<<<<

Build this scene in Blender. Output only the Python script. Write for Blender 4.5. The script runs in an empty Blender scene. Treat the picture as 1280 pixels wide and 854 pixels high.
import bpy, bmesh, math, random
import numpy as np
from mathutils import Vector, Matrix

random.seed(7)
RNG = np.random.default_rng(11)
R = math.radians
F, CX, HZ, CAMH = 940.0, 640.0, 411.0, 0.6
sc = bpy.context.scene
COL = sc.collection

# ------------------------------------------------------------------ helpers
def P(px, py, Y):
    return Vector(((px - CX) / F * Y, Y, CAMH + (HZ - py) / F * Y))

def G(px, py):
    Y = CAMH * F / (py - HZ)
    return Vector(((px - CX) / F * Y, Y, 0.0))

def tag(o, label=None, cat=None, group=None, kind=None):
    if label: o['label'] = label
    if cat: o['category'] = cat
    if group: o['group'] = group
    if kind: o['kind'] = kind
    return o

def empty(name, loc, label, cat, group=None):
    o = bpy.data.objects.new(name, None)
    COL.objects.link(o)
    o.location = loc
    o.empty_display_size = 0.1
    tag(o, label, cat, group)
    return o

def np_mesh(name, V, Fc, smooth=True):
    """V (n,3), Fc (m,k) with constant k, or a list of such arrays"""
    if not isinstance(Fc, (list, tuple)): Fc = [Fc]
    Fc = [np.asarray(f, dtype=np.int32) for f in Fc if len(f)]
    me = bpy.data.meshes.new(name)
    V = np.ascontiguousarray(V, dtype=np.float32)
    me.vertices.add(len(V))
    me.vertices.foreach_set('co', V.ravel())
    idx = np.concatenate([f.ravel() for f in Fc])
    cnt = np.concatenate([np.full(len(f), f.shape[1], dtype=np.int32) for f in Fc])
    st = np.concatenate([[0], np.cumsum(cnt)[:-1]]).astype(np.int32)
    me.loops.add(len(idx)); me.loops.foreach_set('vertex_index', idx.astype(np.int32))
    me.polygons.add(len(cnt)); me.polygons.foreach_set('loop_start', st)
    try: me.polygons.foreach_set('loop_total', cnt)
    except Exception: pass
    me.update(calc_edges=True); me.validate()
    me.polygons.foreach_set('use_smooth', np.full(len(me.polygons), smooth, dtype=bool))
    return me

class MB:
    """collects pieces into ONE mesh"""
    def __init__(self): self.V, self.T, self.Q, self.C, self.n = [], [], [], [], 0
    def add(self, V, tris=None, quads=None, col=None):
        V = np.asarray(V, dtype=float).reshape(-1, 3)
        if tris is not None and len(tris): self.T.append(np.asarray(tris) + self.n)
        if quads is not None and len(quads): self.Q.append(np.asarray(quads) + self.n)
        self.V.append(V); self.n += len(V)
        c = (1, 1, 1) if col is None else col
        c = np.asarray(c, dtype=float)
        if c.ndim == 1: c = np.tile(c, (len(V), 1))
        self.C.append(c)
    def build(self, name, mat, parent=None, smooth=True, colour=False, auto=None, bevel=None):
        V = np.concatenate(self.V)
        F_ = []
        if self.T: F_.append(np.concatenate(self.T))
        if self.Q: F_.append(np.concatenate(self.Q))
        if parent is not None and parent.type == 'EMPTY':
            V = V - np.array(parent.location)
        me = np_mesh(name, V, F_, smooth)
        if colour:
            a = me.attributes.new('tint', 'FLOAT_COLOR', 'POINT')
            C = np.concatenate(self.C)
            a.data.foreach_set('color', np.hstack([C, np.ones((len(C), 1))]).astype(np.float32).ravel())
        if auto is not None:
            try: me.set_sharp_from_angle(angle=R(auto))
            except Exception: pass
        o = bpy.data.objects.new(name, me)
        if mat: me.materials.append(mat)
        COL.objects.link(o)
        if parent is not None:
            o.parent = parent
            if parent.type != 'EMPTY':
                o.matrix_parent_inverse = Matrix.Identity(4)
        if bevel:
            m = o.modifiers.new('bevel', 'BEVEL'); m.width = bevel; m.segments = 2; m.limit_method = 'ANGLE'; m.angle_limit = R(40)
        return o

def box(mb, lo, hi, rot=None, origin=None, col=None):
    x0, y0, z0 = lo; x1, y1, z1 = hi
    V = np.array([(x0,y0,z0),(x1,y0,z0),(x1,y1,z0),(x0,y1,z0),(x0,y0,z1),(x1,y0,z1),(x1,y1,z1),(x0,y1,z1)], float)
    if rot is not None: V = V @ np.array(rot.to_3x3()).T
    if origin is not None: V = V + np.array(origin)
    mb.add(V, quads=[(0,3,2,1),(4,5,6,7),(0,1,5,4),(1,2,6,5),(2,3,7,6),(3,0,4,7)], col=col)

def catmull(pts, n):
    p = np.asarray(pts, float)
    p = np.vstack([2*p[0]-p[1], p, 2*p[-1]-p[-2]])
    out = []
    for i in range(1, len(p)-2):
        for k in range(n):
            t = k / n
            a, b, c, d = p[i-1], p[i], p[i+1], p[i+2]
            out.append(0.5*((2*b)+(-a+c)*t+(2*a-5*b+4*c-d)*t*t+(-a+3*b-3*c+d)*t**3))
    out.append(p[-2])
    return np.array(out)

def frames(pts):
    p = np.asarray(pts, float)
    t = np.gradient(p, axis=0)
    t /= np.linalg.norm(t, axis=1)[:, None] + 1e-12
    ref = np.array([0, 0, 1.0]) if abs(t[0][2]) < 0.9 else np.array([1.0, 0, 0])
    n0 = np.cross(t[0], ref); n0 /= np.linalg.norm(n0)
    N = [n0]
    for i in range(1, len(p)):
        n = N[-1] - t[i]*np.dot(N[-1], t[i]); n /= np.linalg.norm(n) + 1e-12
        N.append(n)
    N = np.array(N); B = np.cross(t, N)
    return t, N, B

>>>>

### [Description of the task]
Copy all of the data exactly.

### [Written solution]
Build this scene in Blender. Output only the Python script. Write for Blender 4.5. The script runs in an empty Blender scene. Treat the picture as 1280 pixels wide and 854 pixels high.
import bpy, bmesh, math, random
import numpy as np
from mathutils import Vector, Matrix

random.seed(7)
RNG = np.random.default_rng(11)
R = math.radians
F, CX, HZ, CAMH = 940.0, 640.0, 411.0, 0.6
sc = bpy.context.scene
COL = sc.collection

# ------------------------------------------------------------------ helpers
def P(px, py, Y):
    return Vector(((px - CX) / F * Y, Y, CAMH + (HZ - py) / F * Y))

def G(px, py):
    Y = CAMH * F / (py - HZ)
    return Vector(((px - CX) / F * Y, Y, 0.0))

def tag(o, label=None, cat=None, group=None, kind=None):
    if label: o['label'] = label
    if cat: o['category'] = cat
    if group: o['group'] = group
    if kind: o['kind'] = kind
    return o

def empty(name, loc, label, cat, group=None):
    o = bpy.data.objects.new(name, None)
    COL.objects.link(o)
    o.location = loc
    o.empty_display_size = 0.1
    tag(o, label, cat, group)
    return o

def np_mesh(name, V, Fc, smooth=True):
    """V (n,3), Fc (m,k) with constant k, or a list of such arrays"""
    if not isinstance(Fc, (list, tuple)): Fc = [Fc]
    Fc = [np.asarray(f, dtype=np.int32) for f in Fc if len(f)]
    me = bpy.data.meshes.new(name)
    V = np.ascontiguousarray(V, dtype=np.float32)
    me.vertices.add(len(V))
    me.vertices.foreach_set('co', V.ravel())
    idx = np.concatenate([f.ravel() for f in Fc])
    cnt = np.concatenate([np.full(len(f), f.shape[1], dtype=np.int32) for f in Fc])
    st = np.concatenate([[0], np.cumsum(cnt)[:-1]]).astype(np.int32)
    me.loops.add(len(idx)); me.loops.foreach_set('vertex_index', idx.astype(np.int32))
    me.polygons.add(len(cnt)); me.polygons.foreach_set('loop_start', st)
    try: me.polygons.foreach_set('loop_total', cnt)
    except Exception: pass
    me.update(calc_edges=True); me.validate()
    me.polygons.foreach_set('use_smooth', np.full(len(me.polygons), smooth, dtype=bool))
    return me

class MB:
    """collects pieces into ONE mesh"""
    def __init__(self): self.V, self.T, self.Q, self.C, self.n = [], [], [], [], 0
    def add(self, V, tris=None, quads=None, col=None):
        V = np.asarray(V, dtype=float).reshape(-1, 3)
        if tris is not None and len(tris): self.T.append(np.asarray(tris) + self.n)
        if quads is not None and len(quads): self.Q.append(np.asarray(quads) + self.n)
        self.V.append(V); self.n += len(V)
        c = (1, 1, 1) if col is None else col
        c = np.asarray(c, dtype=float)
        if c.ndim == 1: c = np.tile(c, (len(V), 1))
        self.C.append(c)
    def build(self, name, mat, parent=None, smooth=True, colour=False, auto=None, bevel=None):
        V = np.concatenate(self.V)
        F_ = []
        if self.T: F_.append(np.concatenate(self.T))
        if self.Q: F_.append(np.concatenate(self.Q))
        if parent is not None and parent.type == 'EMPTY':
            V = V - np.array(parent.location)
        me = np_mesh(name, V, F_, smooth)
        if colour:
            a = me.attributes.new('tint', 'FLOAT_COLOR', 'POINT')
            C = np.concatenate(self.C)
            a.data.foreach_set('color', np.hstack([C, np.ones((len(C), 1))]).astype(np.float32).ravel())
        if auto is not None:
            try: me.set_sharp_from_angle(angle=R(auto))
            except Exception: pass
        o = bpy.data.objects.new(name, me)
        if mat: me.materials.append(mat)
        COL.objects.link(o)
        if parent is not None:
            o.parent = parent
            if parent.type != 'EMPTY':
                o.matrix_parent_inverse = Matrix.Identity(4)
        if bevel:
            m = o.modifiers.new('bevel', 'BEVEL'); m.width = bevel; m.segments = 2; m.limit_method = 'ANGLE'; m.angle_limit = R(40)
        return o

def box(mb, lo, hi, rot=None, origin=None, col=None):
    x0, y0, z0 = lo; x1, y1, z1 = hi
    V = np.array([(x0,y0,z0),(x1,y0,z0),(x1,y1,z0),(x0,y1,z0),(x0,y0,z1),(x1,y0,z1),(x1,y1,z1),(x0,y1,z1)], float)
    if rot is not None: V = V @ np.array(rot.to_3x3()).T
    if origin is not None: V = V + np.array(origin)
    mb.add(V, quads=[(0,3,2,1),(4,5,6,7),(0,1,5,4),(1,2,6,5),(2,3,7,6),(3,0,4,7)], col=col)

def catmull(pts, n):
    p = np.asarray(pts, float)
    p = np.vstack([2*p[0]-p[1], p, 2*p[-1]-p[-2]])
    out = []
    for i in range(1, len(p)-2):
        for k in range(n):
            t = k / n
            a, b, c, d = p[i-1], p[i], p[i+1], p[i+2]
            out.append(0.5*((2*b)+(-a+c)*t+(2*a-5*b+4*c-d)*t*t+(-a+3*b-3*c+d)*t**3))
    out.append(p[-2])
    return np.array(out)

def frames(pts):
    p = np.asarray(pts, float)
    t = np.gradient(p, axis=0)
    t /= np.linalg.norm(t, axis=1)[:, None] + 1e-12
    ref = np.array([0, 0, 1.0]) if abs(t[0][2]) < 0.9 else np.array([1.0, 0, 0])
    n0 = np.cross(t[0], ref); n0 /= np.linalg.norm(n0)
    N = [n0]
    for i in range(1, len(p)):
        n = N[-1] - t[i]*np.dot(N[-1], t[i]); n /= np.linalg.norm(n) + 1e-12
        N.append(n)
    N = np.array(N); B = np.cross(t, N)
    return t, N, B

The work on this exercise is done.